Autonomous vehicles will not perform as expected due to the limitations of our current infrastructure. Our roads and signs are designed for human drivers and not software and sensors. Changes in the conditions of the roads could cause issues because “many of these new-generation cars require smooth roads, with clearly painted lines, to safely position themselves. Potholes, worn paint and other irregularities” could prove hazardous (Boudette). Since massive changes to our infrastructure seem necessary for these vehicles to work properly, the question is how will hundreds of billions of dollars be raised to accomplish it (Felton). Until it is clear whether we can afford the costs of redoing the infrastructure to support the optimal performance of these vehicles, they should remain off the roads.

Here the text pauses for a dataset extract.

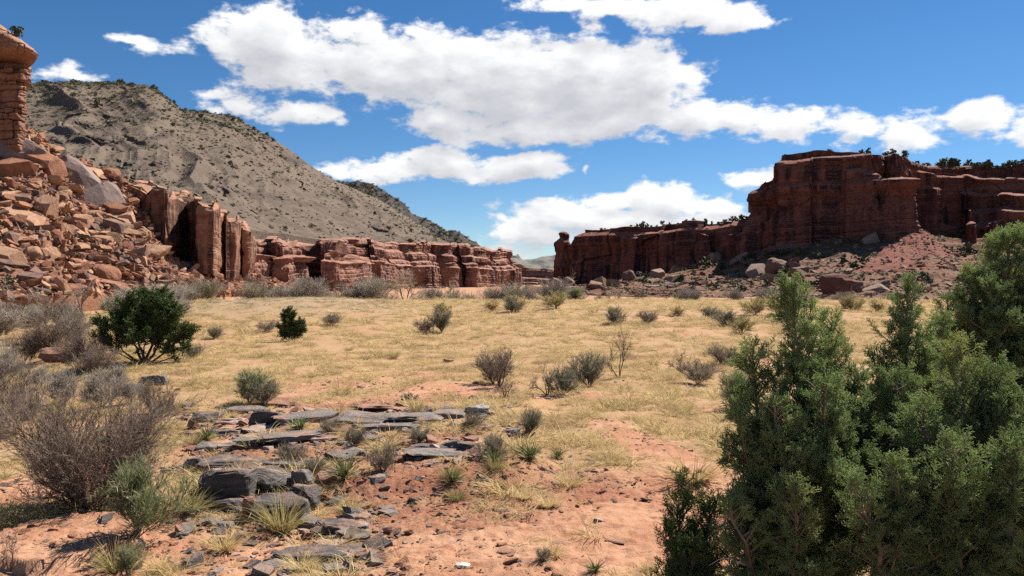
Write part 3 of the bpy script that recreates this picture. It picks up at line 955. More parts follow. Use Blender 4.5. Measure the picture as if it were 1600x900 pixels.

Driverless cars present both privacy and ethical dilemmas. Vehicles relying solely on navigation systems will create a record of date, time and destination of the vehicle. Therefore, it is impossible not to be tracked. How this personal data can be used, and by who, is a big concern. Ethical decisions are also a huge challenge. For example, in the event that an accident is unavoidable, the moral question is will cars be programmed to follow an “intervention that sacrifices one person for the group or protects the individual at the expense of the group?” The other question is whether data related to unexpected situations can be calculated fast enough to avoid a disaster (Greenemeier). Experts warn that regulations that impose “standards that are uniform and mandatory” are necessary to address these important challenges (LaFrance). Regulations should be in place prior to allowing these vehicles on the road.

The risks and consequences of autonomous vehicles pose some serious negative threats to our society. Advancements in technology should be meant to enhance and support humans to make certain aspects of life safer and easier. However, driverless cars essentially replace the human while maintaining high risks. Many companies are pushing to quickly get autonomous cars on the road, yet there are many dangers that have yet to be fully explored or figured out. Companies, government officials, agencies and Americans should be cautious and deeply explore the pros and cons of buying into the dash towards autonomous vehicles. We must insist that the magnitude of issues and concerns be thoroughly examined and appropriate protocols and regulations are implemented before driverless cars become fully available. It would be foolish not to take a stand on this matter.